The first is the matter of abduction, the focus of grounds 3 and 4 in the additional grounds of
appeal 1(A) of the appeal process, and the matter raised in ground 3(a) of the
original Note of Appeal. It is of course the case that abduction is a crime in
its own right and may relevantly be libelled as such, as appears from Broulliard
v Her Majesty's Advocate. In that case the decision in M v Her
Majesty's Advocate 1980 S.C.C.R. supp. 250 was approved. However, the
amendment which the Crown made to charge 1 plainly indicated that the Crown
were not seeking to establish abduction as a separate crime in the present
case. That was made clear specifically to the court at the time when the amendment
was made. As the trial judge explains in his supplementary report to this
court, thereafter both the Crown and defence proceeded upon the basis that what
was libelled in charge (1), if proved, simply constituted part of a wider and
more serious assault. Against this background, we consider that the grounds of
appeal focused upon this aspect of the case are misconceived. After the
amendment to charge (1), the words "detain her at said house against her will"
must be seen simply as part of the averments of the manner of the commission of
the assault to which this charge relates. It appears to us to follow from that
state of affairs that, first, corroboration was not required of the matter
referred to in that particular passage in the charge and, second, that
directions from the trial judge on the crime of abduction were not required.
Plainly it was not necessary for the Crown to lead corroborated evidence of
every detail of the modus of the commission of the assault, provided
that there was corroboration of the essential elements of the crime of
assault. In these circumstances, we reject grounds 3 and 4 in the additional grounds of
appeal document, number 1A.
[10] Turning to the matter focused in ground 3(a)

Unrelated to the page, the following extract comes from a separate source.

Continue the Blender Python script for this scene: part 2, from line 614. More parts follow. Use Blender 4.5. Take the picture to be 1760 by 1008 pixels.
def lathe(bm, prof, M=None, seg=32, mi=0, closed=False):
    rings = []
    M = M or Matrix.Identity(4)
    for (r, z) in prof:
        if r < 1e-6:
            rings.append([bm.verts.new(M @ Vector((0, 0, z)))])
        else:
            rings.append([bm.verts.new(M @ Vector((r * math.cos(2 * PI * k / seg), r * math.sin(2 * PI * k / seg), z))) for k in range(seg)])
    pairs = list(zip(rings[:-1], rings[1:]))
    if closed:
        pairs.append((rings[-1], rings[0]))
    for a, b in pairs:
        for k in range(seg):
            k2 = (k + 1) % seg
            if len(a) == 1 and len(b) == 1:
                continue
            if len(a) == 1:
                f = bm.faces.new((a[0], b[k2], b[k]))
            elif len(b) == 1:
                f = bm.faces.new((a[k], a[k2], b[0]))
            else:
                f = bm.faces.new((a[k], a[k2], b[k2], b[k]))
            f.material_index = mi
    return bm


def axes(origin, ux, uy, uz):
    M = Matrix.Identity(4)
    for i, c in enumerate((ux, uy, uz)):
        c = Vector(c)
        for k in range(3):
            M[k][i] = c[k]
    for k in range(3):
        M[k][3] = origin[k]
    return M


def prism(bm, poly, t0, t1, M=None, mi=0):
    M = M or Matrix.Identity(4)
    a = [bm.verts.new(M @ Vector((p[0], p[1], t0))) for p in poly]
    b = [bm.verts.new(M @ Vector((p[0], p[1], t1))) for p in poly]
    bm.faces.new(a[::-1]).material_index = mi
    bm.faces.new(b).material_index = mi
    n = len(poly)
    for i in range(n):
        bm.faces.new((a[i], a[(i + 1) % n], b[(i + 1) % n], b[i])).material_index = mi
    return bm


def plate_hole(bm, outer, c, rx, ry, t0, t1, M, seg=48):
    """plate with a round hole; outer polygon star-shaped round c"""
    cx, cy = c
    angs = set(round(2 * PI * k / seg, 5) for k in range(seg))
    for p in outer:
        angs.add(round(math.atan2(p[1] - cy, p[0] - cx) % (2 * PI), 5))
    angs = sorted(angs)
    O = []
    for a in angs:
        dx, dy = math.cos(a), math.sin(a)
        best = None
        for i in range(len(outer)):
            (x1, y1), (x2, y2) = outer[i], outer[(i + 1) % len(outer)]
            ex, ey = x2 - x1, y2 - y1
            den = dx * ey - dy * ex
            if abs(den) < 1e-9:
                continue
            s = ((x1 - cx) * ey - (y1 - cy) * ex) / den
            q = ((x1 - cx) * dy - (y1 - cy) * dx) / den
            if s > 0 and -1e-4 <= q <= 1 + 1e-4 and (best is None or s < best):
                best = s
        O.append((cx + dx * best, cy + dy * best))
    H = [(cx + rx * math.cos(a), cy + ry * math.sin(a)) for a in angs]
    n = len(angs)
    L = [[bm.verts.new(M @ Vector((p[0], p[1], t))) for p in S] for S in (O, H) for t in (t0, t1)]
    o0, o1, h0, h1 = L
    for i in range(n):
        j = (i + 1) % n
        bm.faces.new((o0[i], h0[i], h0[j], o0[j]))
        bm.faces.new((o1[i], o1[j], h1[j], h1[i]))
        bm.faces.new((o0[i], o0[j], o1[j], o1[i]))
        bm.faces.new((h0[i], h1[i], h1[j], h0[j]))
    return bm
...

of the original Note of Appeal, the trial judge deals with the matter of the
position of Paul McLean in his original report to this court. He observed that
it appeared to be asserted that the appellant had mentioned this witness during
the course of a police interview conducted with him, as being one of the
persons who he had said had come to his flat during the time that the
complainer was present there. He did not do so, as is apparent from the
transcripts of the interview. The first mention of McLean, it seems, came in the examination
in chief of the appellant. The trial judge narrates that he had gone to bed
and his friend Paul McLean had tried to wake him, but could not do so because
of the drugs which the appellant said he had taken.
[11] The position of McLean was mentioned again on 14 August 2002 when the trial was to
resume following an interruption related to a change of representation. The
solicitor-advocate then acting for the appellant moved the court to allow Paul
McLean to be called as a witness, although his name did not appear on the
defence list of witnesses. It was stated to the court that his name had been
omitted from the list of defence witnesses. When the matter was raised before
the trial judge, there was discussion as to the extent of the evidence that McLean might give. The attempt
to lead the evidence of this witness was resisted by the trial Advocate depute
for the reasons set forth in the trial judge's original report at page 15. It
appeared from what was said at that time that this potential witness had not
been cited and was not present. As the trial judge explains, he took the view
that section 78(4)(b) of the 1995 Act gave him a statutory discretion as
to the course which should or should not be taken. He observes that, although
express reference was not made to Lowson v His Majesty's Advocate,
he had in mind the appropriate test which was whether the interests of justice
would be better served by the granting of the motion than by refusing it. The
position was that the witness was not present at court. Even if he had been
found and cited, it would have been necessary for the Crown to have been given
an opportunity to precognose him. From the information which the trial judge
was given, the only part of his evidence which could be specifically related to
the period of time during which the complainer was in the flat was when a
Mrs Christine Holmes was already there and the complainer had been
injured. Furthermore, if the evidence of this witness were to have been
allowed, there was a possibility that the complainer might require to be
recalled under section 269(1)(b) of the 1995 Act. For the reasons which
the trial judge describes on page 16 of his report he was understandably
concerned about that possibility. In all the circumstances he reached the conclusion
that the interests of justice would be better served by his refusal of the
motion. He records that, at no time, was it suggested to him that McLean was "a crucial defence
witness". If that had been the case, it was most surprising that he had not
been cited.
[12] Against this background, we are quite unable
to say that the trial judge erred in any way in deciding not to allow Paul
McLean to be called as a witness. Accordingly, we reject ground of appeal 3(a)
in the original Note of Appeal.
[13] In all these circumstances, there remain for
consideration only grounds 5(a) and (b) and 6 in the Supplementary Grounds
of Appeal document, number 24 of the appeal process. These grounds have not,
as yet, been the subject of a hearing.